European Update

It has been a couple of years since I started writing about the failed approach in European to solving their financial and economic problems. The May 31, 2013 headline now blares out the news about record high unemployment:

“Joblessness in the 17-nation currency area rose to 12.2 percent in April, EU statistics office Eurostat said on Friday, marking a new record since the data series began in 1995.”

2/3 of Greek youth are out of work, but so are 40% of French youth. I am surprised in some ways there are not riots in the street. At least the Romans had the sense to keep the poor and downtrodden satisfied with “bread and circuses”.

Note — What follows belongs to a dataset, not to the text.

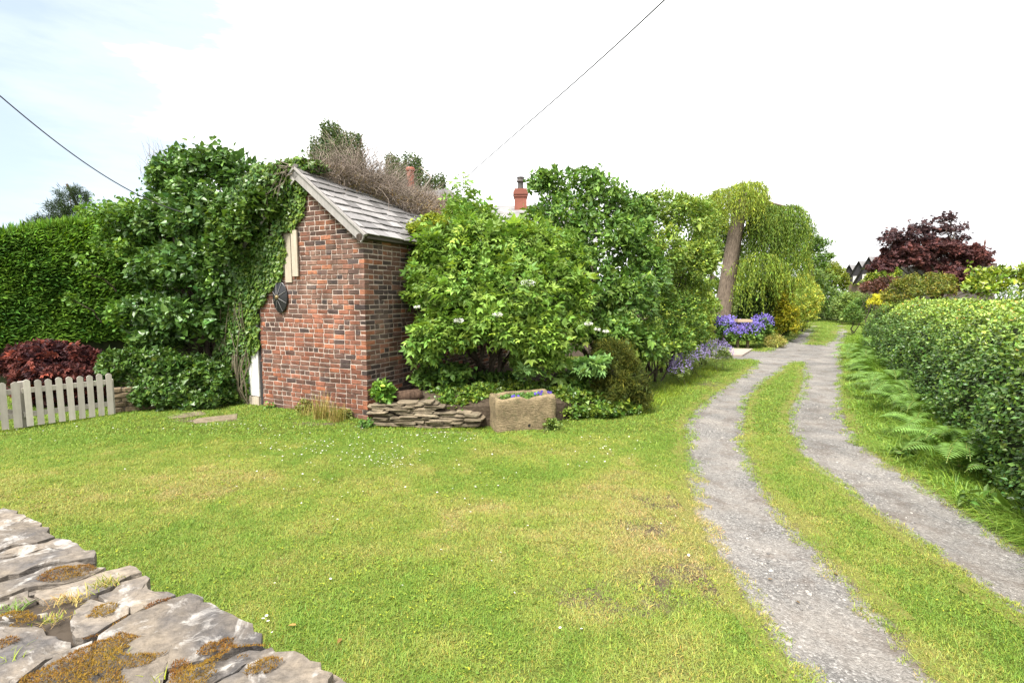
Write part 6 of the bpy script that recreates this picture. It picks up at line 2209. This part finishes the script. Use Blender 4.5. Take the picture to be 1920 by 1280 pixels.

In the last three years since I wrote about the inadequate bandaids we have seen cycle after of cycle of European “crisis” followed by defensive, late to the game half a loaf solutions. European leaders (and maybe voters shares some blame?). The list includes – Ireland, Spain, Portugal, Italy, Greece (multiple act play) and most recently Cyprus. (Did I forget some???)

Britain is only half in the EU and Euro game and they have bumbled along with a second recession and their own austerity strategy. They really can’t blame the EU since their repeat recession is at their own policy hand.

Investors are likely trying to calculate the bottom, so they can buy in cheap at the bottom. Given the repeated procrastination and ability to get ahead of the curve demonstrated since 2007 (6 years now) by European leaders, investor might want to consider Europe the next Japan which has proceeded to have entered their second lost decade.